-------- DATA SEGMENT --------
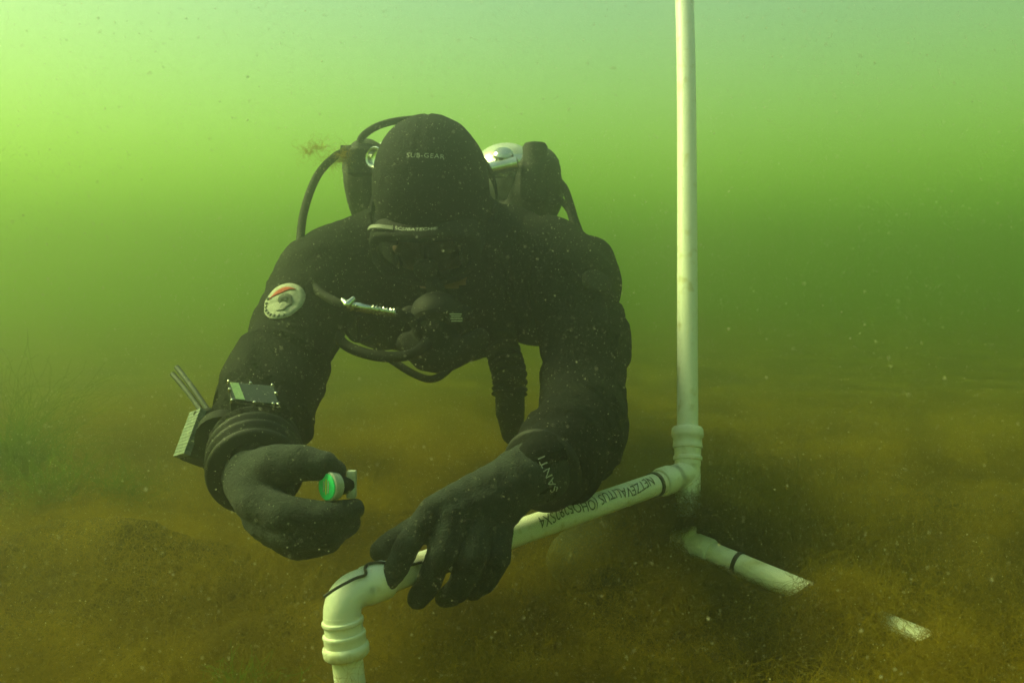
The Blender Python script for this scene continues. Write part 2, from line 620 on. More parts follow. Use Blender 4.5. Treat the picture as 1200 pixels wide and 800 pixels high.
for c, ax, r in ((ELB + (TEE - ELB) * 0.868, tdir, R), (low0 + (low1 - low0) * 0.245, lowd, R * 1.04), ):
    q = MB(); ring(q, c, ax, r, 0.0065, 0.002)
    q.build('tape_band', M['black_tape'], frame)
# cord over the elbow
def on_tube(s, ang, r):
    """point on the elbow / cross pipe: s metres from the corner along the pipe, ang from the top toward the camera"""
    top = (Vector((0, 0, 1)) - tdir * tdir.z).normalized()
    side = tdir.cross(top)
    if side.y > 0: side = -side
    return ELB + tdir * s + (top * math.cos(ang) + side * math.sin(ang)) * r


cord = [on_tube(-0.026, 0.9, R * 0.9), on_tube(-0.012, 0.75, R * 1.20), on_tube(0.012, 0.62, R * 1.33), on_tube(0.026, 0.60, R * 1.33), on_tube(0.031, 0.2, R * 1.37),
        on_tube(0.040, 0.0, R * 1.40), on_tube(0.052, 0.25, R * 1.40), on_tube(0.075, 0.75, R * 1.15), on_tube(0.1, 0.9, R * 1.1)]
MB().tube(spline(cord, 6), 0.0017, 8).build('tie_cord', M['black_tape'], frame)

# hand writing on the cross pipe: reads upside down from this side
tm = text_mesh('NETZEVALITUS (OHO5282SX4', 0.021, 1.0, 0.12)
tc_co = vcos(tm)
tw = tc_co[:, 0].max() - tc_co[:, 0].min()
L0, L1 = 0.305, 0.475
Lp = (TEE - ELB).length
sc = 0.0
px_text = []
sa = (L0 / 0.58) * Lp; sb_ = (L1 / 0.58) * Lp
mid = (0.842 + 0.463) / 2 * Lp
span = (0.842 - 0.463) * Lp
for i, v in enumerate(tm.vertices):
    s_ = mid - v.co.x / tw * span          # text runs from the tee end back to the hand
    arcl = v.co.y + 0.0025 * math.sin(v.co.x * 60)
    ang = 0.80 + arcl / R
    v.co = on_tube(s_, ang, R + 0.0005)
tm.update()
link('lettering', tm, M['ink'], frame, smooth=False)

# ------------------------------------------------------------------ diver
diver = empty('person', P(540, 500, 1.6) * 1.0, 'diver in black drysuit and hood leaning over the white pipe frame', 'person')
HC = P(507, 235, 1.46)
hf = (-FWD * 0.72 - UP * 0.66 - RIGHT * 0.07).normalized()      # where the face points
hu = (UP - hf * UP.dot(hf)).normalized()
hx = RIGHT - hf * RIGHT.dot(hf)
hx = (hx - hu * hx.dot(hu)).normalized()
HM = Matrix((hx, hf, hu)).transposed()                           # columns: side, face, up


def H(x, f, u):
    return HC + HM @ Vector((x, f, u))


# limb chains: (photo pixel, depth, radius)
def chain(*a):
    return [(P(x, y, d), r) for x, y, d, r in a]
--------
* **WHAT IS BEING ASKED**
Set down all the data again exactly as above, pictures excluded.

* **TASK RESULT**
The Blender Python script for this scene continues. Write part 2, from line 620 on. More parts follow. Use Blender 4.5. Treat the picture as 1200 pixels wide and 800 pixels high.
for c, ax, r in ((ELB + (TEE - ELB) * 0.868, tdir, R), (low0 + (low1 - low0) * 0.245, lowd, R * 1.04), ):
    q = MB(); ring(q, c, ax, r, 0.0065, 0.002)
    q.build('tape_band', M['black_tape'], frame)
# cord over the elbow
def on_tube(s, ang, r):
    """point on the elbow / cross pipe: s metres from the corner along the pipe, ang from the top toward the camera"""
    top = (Vector((0, 0, 1)) - tdir * tdir.z).normalized()
    side = tdir.cross(top)
    if side.y > 0: side = -side
    return ELB + tdir * s + (top * math.cos(ang) + side * math.sin(ang)) * r


cord = [on_tube(-0.026, 0.9, R * 0.9), on_tube(-0.012, 0.75, R * 1.20), on_tube(0.012, 0.62, R * 1.33), on_tube(0.026, 0.60, R * 1.33), on_tube(0.031, 0.2, R * 1.37),
        on_tube(0.040, 0.0, R * 1.40), on_tube(0.052, 0.25, R * 1.40), on_tube(0.075, 0.75, R * 1.15), on_tube(0.1, 0.9, R * 1.1)]
MB().tube(spline(cord, 6), 0.0017, 8).build('tie_cord', M['black_tape'], frame)

# hand writing on the cross pipe: reads upside down from this side
tm = text_mesh('NETZEVALITUS (OHO5282SX4', 0.021, 1.0, 0.12)
tc_co = vcos(tm)
tw = tc_co[:, 0].max() - tc_co[:, 0].min()
L0, L1 = 0.305, 0.475
Lp = (TEE - ELB).length
sc = 0.0
px_text = []
sa = (L0 / 0.58) * Lp; sb_ = (L1 / 0.58) * Lp
mid = (0.842 + 0.463) / 2 * Lp
span = (0.842 - 0.463) * Lp
for i, v in enumerate(tm.vertices):
    s_ = mid - v.co.x / tw * span          # text runs from the tee end back to the hand
    arcl = v.co.y + 0.0025 * math.sin(v.co.x * 60)
    ang = 0.80 + arcl / R
    v.co = on_tube(s_, ang, R + 0.0005)
tm.update()
link('lettering', tm, M['ink'], frame, smooth=False)

# ------------------------------------------------------------------ diver
diver = empty('person', P(540, 500, 1.6) * 1.0, 'diver in black drysuit and hood leaning over the white pipe frame', 'person')
HC = P(507, 235, 1.46)
hf = (-FWD * 0.72 - UP * 0.66 - RIGHT * 0.07).normalized()      # where the face points
hu = (UP - hf * UP.dot(hf)).normalized()
hx = RIGHT - hf * RIGHT.dot(hf)
hx = (hx - hu * hx.dot(hu)).normalized()
HM = Matrix((hx, hf, hu)).transposed()                           # columns: side, face, up


def H(x, f, u):
    return HC + HM @ Vector((x, f, u))


# limb chains: (photo pixel, depth, radius)
def chain(*a):
    return [(P(x, y, d), r) for x, y, d, r in a]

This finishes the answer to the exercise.